* _Task prompt_
Repeat exactly, please, the lines that begin at the start of the listing and end at the line holding "slanted tail', group=g)".

[Start Data for the task]

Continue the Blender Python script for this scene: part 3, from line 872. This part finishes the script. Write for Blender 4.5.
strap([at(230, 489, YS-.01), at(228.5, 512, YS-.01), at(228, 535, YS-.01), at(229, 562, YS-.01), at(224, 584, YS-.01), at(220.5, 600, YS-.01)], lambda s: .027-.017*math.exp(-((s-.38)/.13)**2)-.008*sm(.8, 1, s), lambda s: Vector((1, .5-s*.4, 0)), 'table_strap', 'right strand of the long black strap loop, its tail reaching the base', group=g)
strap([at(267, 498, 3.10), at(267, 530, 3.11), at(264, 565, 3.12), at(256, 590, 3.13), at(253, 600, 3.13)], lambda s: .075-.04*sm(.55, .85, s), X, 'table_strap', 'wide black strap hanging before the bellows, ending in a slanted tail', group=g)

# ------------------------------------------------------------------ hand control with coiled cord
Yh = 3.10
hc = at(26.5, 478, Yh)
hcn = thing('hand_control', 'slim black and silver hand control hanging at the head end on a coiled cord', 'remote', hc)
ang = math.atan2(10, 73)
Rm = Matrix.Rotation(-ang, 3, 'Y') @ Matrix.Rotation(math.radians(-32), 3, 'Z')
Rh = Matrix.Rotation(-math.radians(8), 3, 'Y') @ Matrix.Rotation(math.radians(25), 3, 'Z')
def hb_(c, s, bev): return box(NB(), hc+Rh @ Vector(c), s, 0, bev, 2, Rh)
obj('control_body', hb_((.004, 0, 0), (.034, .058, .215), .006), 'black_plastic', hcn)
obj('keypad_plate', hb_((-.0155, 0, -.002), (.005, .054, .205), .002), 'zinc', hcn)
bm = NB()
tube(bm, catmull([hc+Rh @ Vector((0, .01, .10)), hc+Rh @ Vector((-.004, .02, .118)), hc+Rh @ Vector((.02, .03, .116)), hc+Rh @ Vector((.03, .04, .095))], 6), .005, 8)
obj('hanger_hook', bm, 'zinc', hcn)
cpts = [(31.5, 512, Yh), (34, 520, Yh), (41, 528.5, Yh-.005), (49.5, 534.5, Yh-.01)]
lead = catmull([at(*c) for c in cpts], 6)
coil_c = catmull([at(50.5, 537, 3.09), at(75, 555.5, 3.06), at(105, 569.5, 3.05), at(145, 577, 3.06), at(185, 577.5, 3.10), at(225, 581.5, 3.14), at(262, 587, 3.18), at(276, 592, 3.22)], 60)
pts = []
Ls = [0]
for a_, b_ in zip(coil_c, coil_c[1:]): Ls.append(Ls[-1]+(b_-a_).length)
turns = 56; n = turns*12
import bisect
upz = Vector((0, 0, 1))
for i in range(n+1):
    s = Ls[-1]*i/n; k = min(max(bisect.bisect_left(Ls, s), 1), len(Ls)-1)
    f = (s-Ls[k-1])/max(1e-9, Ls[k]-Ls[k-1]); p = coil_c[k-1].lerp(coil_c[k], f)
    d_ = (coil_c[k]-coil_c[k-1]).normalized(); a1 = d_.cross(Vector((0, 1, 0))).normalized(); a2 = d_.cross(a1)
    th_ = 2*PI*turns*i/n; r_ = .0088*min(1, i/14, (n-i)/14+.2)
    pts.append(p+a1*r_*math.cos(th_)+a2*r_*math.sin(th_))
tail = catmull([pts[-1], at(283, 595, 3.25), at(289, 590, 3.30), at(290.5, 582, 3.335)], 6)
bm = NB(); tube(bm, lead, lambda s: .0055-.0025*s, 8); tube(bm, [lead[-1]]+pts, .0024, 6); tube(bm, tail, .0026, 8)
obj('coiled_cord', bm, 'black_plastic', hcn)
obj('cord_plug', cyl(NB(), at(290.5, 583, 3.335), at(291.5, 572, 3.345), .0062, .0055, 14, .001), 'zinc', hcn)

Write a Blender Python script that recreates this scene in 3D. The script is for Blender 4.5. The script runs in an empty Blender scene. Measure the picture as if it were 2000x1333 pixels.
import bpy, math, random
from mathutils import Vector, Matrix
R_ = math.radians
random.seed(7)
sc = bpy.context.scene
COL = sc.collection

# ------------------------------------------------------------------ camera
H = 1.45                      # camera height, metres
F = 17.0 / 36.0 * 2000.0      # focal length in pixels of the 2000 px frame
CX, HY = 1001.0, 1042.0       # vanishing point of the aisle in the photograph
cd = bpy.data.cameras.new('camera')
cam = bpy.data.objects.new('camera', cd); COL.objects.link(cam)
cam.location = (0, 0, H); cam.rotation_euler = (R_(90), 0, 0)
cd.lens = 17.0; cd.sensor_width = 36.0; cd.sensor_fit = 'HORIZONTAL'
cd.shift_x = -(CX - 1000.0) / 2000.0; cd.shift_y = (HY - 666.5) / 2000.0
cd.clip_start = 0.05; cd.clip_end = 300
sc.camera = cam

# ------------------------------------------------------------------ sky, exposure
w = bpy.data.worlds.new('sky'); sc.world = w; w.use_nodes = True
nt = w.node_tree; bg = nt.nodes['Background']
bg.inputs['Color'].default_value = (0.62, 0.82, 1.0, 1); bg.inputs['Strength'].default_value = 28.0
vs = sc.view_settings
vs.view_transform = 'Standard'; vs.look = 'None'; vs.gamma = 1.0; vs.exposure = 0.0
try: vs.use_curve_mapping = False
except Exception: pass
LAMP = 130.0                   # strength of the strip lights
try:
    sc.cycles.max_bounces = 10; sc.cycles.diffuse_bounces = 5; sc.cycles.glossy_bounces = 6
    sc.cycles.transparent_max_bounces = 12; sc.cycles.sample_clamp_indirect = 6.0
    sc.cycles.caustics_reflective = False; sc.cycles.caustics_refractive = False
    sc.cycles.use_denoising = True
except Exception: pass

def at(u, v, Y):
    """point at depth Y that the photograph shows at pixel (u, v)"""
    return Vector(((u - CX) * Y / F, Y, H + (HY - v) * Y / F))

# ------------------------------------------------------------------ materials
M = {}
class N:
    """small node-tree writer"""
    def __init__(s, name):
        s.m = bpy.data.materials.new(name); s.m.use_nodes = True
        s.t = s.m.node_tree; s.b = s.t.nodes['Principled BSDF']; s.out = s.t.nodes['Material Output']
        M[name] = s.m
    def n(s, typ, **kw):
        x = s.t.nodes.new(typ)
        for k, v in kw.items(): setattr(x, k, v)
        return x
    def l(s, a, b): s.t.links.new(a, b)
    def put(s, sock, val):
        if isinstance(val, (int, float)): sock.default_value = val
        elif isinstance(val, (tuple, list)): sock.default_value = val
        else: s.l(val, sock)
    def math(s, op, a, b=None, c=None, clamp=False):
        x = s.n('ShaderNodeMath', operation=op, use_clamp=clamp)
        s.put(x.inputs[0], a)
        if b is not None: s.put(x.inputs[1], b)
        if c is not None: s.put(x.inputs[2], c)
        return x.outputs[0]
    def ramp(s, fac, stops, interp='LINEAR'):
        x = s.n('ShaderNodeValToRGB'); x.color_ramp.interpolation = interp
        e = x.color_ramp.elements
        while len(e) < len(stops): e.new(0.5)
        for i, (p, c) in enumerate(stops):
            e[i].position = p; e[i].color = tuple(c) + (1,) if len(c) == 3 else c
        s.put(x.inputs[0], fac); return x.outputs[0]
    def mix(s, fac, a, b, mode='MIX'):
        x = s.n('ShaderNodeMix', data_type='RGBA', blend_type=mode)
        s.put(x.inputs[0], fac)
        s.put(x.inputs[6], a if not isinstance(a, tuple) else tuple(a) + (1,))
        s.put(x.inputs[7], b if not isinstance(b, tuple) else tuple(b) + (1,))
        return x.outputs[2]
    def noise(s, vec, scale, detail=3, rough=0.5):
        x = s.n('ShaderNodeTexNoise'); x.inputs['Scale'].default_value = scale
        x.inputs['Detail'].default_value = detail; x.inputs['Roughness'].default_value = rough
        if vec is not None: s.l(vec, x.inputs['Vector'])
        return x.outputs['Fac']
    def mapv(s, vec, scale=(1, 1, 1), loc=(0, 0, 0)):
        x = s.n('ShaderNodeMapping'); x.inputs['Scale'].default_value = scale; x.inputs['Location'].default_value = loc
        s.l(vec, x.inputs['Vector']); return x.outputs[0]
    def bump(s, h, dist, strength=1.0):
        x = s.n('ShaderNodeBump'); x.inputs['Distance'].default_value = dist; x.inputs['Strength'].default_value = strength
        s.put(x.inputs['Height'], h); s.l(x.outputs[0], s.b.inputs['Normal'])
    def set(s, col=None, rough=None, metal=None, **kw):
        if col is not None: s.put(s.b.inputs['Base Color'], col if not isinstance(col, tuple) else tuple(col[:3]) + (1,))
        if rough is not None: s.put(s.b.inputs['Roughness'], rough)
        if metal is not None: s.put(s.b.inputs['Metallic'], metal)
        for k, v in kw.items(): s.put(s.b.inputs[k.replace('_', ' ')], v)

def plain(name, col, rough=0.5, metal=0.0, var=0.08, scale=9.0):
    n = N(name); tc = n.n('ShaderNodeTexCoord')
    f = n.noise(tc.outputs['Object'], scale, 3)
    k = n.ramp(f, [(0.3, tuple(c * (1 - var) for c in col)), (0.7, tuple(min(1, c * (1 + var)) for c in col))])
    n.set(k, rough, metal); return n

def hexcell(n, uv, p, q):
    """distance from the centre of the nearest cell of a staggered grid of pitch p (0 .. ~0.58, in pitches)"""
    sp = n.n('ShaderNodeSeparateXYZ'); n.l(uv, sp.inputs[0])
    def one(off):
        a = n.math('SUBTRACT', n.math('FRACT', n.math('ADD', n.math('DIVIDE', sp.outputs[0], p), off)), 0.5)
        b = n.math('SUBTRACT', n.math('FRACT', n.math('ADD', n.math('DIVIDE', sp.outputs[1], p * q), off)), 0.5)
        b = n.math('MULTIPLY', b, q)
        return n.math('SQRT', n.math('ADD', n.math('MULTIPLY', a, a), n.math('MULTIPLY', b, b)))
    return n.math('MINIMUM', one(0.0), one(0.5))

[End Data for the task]

* _Response for this exercise_
Continue the Blender Python script for this scene: part 3, from line 872. This part finishes the script. Write for Blender 4.5.
strap([at(230, 489, YS-.01), at(228.5, 512, YS-.01), at(228, 535, YS-.01), at(229, 562, YS-.01), at(224, 584, YS-.01), at(220.5, 600, YS-.01)], lambda s: .027-.017*math.exp(-((s-.38)/.13)**2)-.008*sm(.8, 1, s), lambda s: Vector((1, .5-s*.4, 0)), 'table_strap', 'right strand of the long black strap loop, its tail reaching the base', group=g)
strap([at(267, 498, 3.10), at(267, 530, 3.11), at(264, 565, 3.12), at(256, 590, 3.13), at(253, 600, 3.13)], lambda s: .075-.04*sm(.55, .85, s), X, 'table_strap', 'wide black strap hanging before the bellows, ending in a slanted tail', group=g)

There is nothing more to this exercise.